TASK TO CARRY OUT: The data below must be copied in full and without any change.

DATASET EXCERPT:

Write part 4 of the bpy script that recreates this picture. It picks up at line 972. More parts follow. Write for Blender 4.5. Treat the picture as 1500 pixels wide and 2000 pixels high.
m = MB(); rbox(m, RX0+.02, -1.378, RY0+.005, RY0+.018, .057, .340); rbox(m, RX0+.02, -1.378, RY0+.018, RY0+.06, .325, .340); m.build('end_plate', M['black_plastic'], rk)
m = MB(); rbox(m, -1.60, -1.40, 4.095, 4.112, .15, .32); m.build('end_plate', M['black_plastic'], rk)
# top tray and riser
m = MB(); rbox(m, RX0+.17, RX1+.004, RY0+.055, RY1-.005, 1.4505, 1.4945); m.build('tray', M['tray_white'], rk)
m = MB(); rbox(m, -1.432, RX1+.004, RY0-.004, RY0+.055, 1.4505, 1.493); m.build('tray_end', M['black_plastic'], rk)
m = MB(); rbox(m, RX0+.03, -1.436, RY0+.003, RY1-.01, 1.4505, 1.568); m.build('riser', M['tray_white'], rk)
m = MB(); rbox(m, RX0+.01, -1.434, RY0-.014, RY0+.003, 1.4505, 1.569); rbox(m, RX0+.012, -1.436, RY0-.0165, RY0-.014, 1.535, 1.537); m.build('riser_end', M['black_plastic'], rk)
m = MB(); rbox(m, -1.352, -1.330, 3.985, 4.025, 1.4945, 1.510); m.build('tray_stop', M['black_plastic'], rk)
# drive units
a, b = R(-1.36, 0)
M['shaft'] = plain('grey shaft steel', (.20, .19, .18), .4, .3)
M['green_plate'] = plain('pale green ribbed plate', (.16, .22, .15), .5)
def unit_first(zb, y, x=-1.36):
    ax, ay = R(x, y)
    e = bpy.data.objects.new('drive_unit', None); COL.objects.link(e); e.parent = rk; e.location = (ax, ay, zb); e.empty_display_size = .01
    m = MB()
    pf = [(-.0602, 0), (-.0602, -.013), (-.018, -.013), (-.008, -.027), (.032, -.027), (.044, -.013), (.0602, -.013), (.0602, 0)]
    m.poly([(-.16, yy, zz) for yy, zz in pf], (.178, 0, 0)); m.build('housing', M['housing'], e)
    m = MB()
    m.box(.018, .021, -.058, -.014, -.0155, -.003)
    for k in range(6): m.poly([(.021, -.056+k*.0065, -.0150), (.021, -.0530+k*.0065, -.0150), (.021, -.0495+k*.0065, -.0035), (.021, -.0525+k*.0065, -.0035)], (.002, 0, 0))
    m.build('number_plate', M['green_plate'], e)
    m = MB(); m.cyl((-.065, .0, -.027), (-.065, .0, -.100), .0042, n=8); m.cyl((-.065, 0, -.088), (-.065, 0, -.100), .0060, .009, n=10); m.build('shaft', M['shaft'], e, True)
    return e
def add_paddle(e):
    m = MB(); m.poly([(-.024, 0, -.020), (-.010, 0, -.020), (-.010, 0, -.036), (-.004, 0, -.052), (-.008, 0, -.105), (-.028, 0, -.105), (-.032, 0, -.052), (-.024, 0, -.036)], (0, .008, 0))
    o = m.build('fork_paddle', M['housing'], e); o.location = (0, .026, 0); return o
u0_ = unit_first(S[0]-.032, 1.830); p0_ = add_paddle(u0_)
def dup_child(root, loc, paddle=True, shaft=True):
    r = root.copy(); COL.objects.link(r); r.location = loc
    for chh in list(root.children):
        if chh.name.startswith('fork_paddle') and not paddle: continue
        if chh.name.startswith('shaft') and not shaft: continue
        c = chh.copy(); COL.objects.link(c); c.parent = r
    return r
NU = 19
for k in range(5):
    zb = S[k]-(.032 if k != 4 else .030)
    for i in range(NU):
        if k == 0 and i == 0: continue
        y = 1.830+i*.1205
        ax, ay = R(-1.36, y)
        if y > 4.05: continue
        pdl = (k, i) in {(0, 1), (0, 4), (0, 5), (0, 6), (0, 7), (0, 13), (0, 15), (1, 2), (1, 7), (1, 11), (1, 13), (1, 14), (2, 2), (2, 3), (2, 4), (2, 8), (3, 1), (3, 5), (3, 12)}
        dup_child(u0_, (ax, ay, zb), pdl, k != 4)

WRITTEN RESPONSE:
Write part 4 of the bpy script that recreates this picture. It picks up at line 972. More parts follow. Write for Blender 4.5. Treat the picture as 1500 pixels wide and 2000 pixels high.
m = MB(); rbox(m, RX0+.02, -1.378, RY0+.005, RY0+.018, .057, .340); rbox(m, RX0+.02, -1.378, RY0+.018, RY0+.06, .325, .340); m.build('end_plate', M['black_plastic'], rk)
m = MB(); rbox(m, -1.60, -1.40, 4.095, 4.112, .15, .32); m.build('end_plate', M['black_plastic'], rk)
# top tray and riser
m = MB(); rbox(m, RX0+.17, RX1+.004, RY0+.055, RY1-.005, 1.4505, 1.4945); m.build('tray', M['tray_white'], rk)
m = MB(); rbox(m, -1.432, RX1+.004, RY0-.004, RY0+.055, 1.4505, 1.493); m.build('tray_end', M['black_plastic'], rk)
m = MB(); rbox(m, RX0+.03, -1.436, RY0+.003, RY1-.01, 1.4505, 1.568); m.build('riser', M['tray_white'], rk)
m = MB(); rbox(m, RX0+.01, -1.434, RY0-.014, RY0+.003, 1.4505, 1.569); rbox(m, RX0+.012, -1.436, RY0-.0165, RY0-.014, 1.535, 1.537); m.build('riser_end', M['black_plastic'], rk)
m = MB(); rbox(m, -1.352, -1.330, 3.985, 4.025, 1.4945, 1.510); m.build('tray_stop', M['black_plastic'], rk)
# drive units
a, b = R(-1.36, 0)
M['shaft'] = plain('grey shaft steel', (.20, .19, .18), .4, .3)
M['green_plate'] = plain('pale green ribbed plate', (.16, .22, .15), .5)
def unit_first(zb, y, x=-1.36):
    ax, ay = R(x, y)
    e = bpy.data.objects.new('drive_unit', None); COL.objects.link(e); e.parent = rk; e.location = (ax, ay, zb); e.empty_display_size = .01
    m = MB()
    pf = [(-.0602, 0), (-.0602, -.013), (-.018, -.013), (-.008, -.027), (.032, -.027), (.044, -.013), (.0602, -.013), (.0602, 0)]
    m.poly([(-.16, yy, zz) for yy, zz in pf], (.178, 0, 0)); m.build('housing', M['housing'], e)
    m = MB()
    m.box(.018, .021, -.058, -.014, -.0155, -.003)
    for k in range(6): m.poly([(.021, -.056+k*.0065, -.0150), (.021, -.0530+k*.0065, -.0150), (.021, -.0495+k*.0065, -.0035), (.021, -.0525+k*.0065, -.0035)], (.002, 0, 0))
    m.build('number_plate', M['green_plate'], e)
    m = MB(); m.cyl((-.065, .0, -.027), (-.065, .0, -.100), .0042, n=8); m.cyl((-.065, 0, -.088), (-.065, 0, -.100), .0060, .009, n=10); m.build('shaft', M['shaft'], e, True)
    return e
def add_paddle(e):
    m = MB(); m.poly([(-.024, 0, -.020), (-.010, 0, -.020), (-.010, 0, -.036), (-.004, 0, -.052), (-.008, 0, -.105), (-.028, 0, -.105), (-.032, 0, -.052), (-.024, 0, -.036)], (0, .008, 0))
    o = m.build('fork_paddle', M['housing'], e); o.location = (0, .026, 0); return o
u0_ = unit_first(S[0]-.032, 1.830); p0_ = add_paddle(u0_)
def dup_child(root, loc, paddle=True, shaft=True):
    r = root.copy(); COL.objects.link(r); r.location = loc
    for chh in list(root.children):
        if chh.name.startswith('fork_paddle') and not paddle: continue
        if chh.name.startswith('shaft') and not shaft: continue
        c = chh.copy(); COL.objects.link(c); c.parent = r
    return r
NU = 19
for k in range(5):
    zb = S[k]-(.032 if k != 4 else .030)
    for i in range(NU):
        if k == 0 and i == 0: continue
        y = 1.830+i*.1205
        ax, ay = R(-1.36, y)
        if y > 4.05: continue
        pdl = (k, i) in {(0, 1), (0, 4), (0, 5), (0, 6), (0, 7), (0, 13), (0, 15), (1, 2), (1, 7), (1, 11), (1, 13), (1, 14), (2, 2), (2, 3), (2, 4), (2, 8), (3, 1), (3, 5), (3, 12)}
        dup_child(u0_, (ax, ay, zb), pdl, k != 4)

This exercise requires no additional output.